Speaking with The Huffington Post as he promoted his new book When Lightning Strikes: Four Decades Of Filmmaking (that absolutely sounds like a Bruckheimer memoir), he claimed that they’ve cracked this elusive code. "The concept is, basically, are the pilots obsolete because of drones? Cruise is going to show them that they’re not obsolete. They’re here to stay."
And you know that he’s serious because he doesn’t even refer to the character by name. Why bother? He’s Cruise. He Cruises. If Top Gun 2 came out and everyone just called him Cruise, would anyone bat an eyelash? There’s Tom Cruise (Cocktail), the biggest movie star in the world, and also a fighter pilot.

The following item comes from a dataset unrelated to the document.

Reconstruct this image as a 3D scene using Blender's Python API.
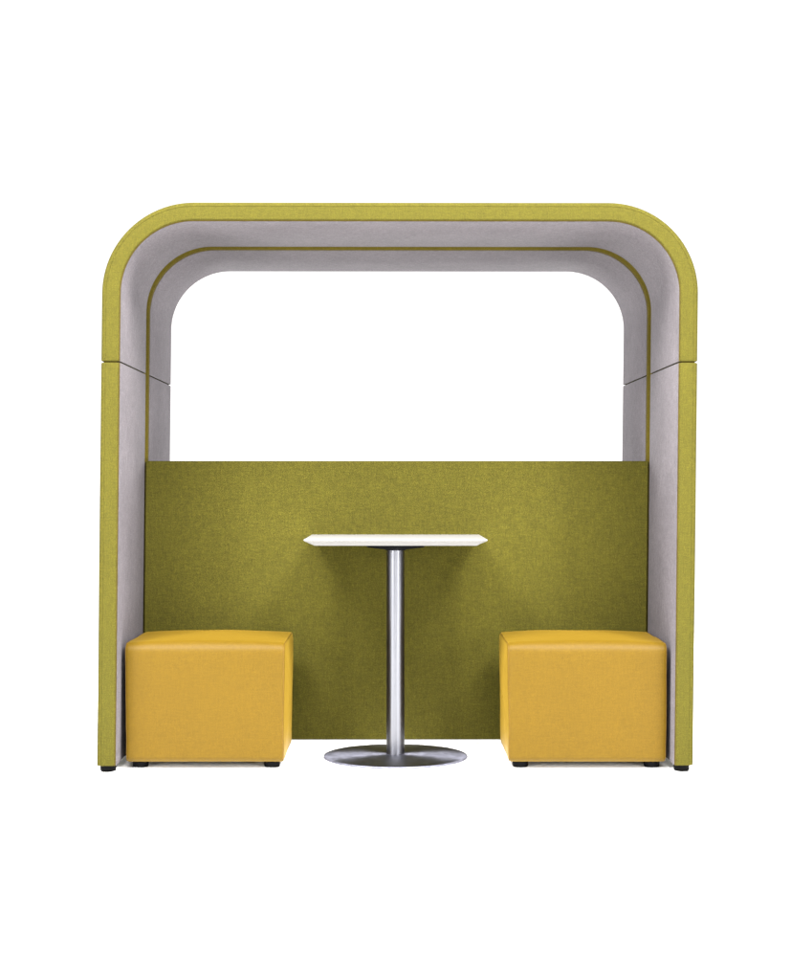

Bruckheimer claims that the issues are in obtaining a budget and finding a time where Tom Cruise (The Firm) is not busy. Cruise just recently finished Edge Of Tomorrow and will soon launch into a fifth Mission: Impossible, with another Jack Reacher on the docket as well. He was once committed to a second Top Gun, but that flame seems to have dimmed in relation to Paramount’s lack of enthusiasm. Do you want to be the one to get Val Kilmer back in a flight jumpsuit?
This plot seems very much dragged out of another era, however. How is this movie going to end: with the military realizing that drones aren’t efficient? Haven’t the ethical and strategic battles over drones already been fought, with the government very much in support of the plan? Didn’t we all see Stealth?
Maybe if the sequel got more fantastical and had Cruise piloting against a rogue A.I., but that seems a little beneath him, maybe more suited to a direct-to-DVD sequel than a big screen event. This idea suggests that this sequel would be based around technology, but in the modern world, technology moves so fast as to render new ideas obsolete. And the concept of a movie trying to disprove the efficiency and practicality of drone warfare is old hat already: Bruckheimer credits Scott with cracking the story before his death in 2012, but in the technological world, that was basically a lifetime ago.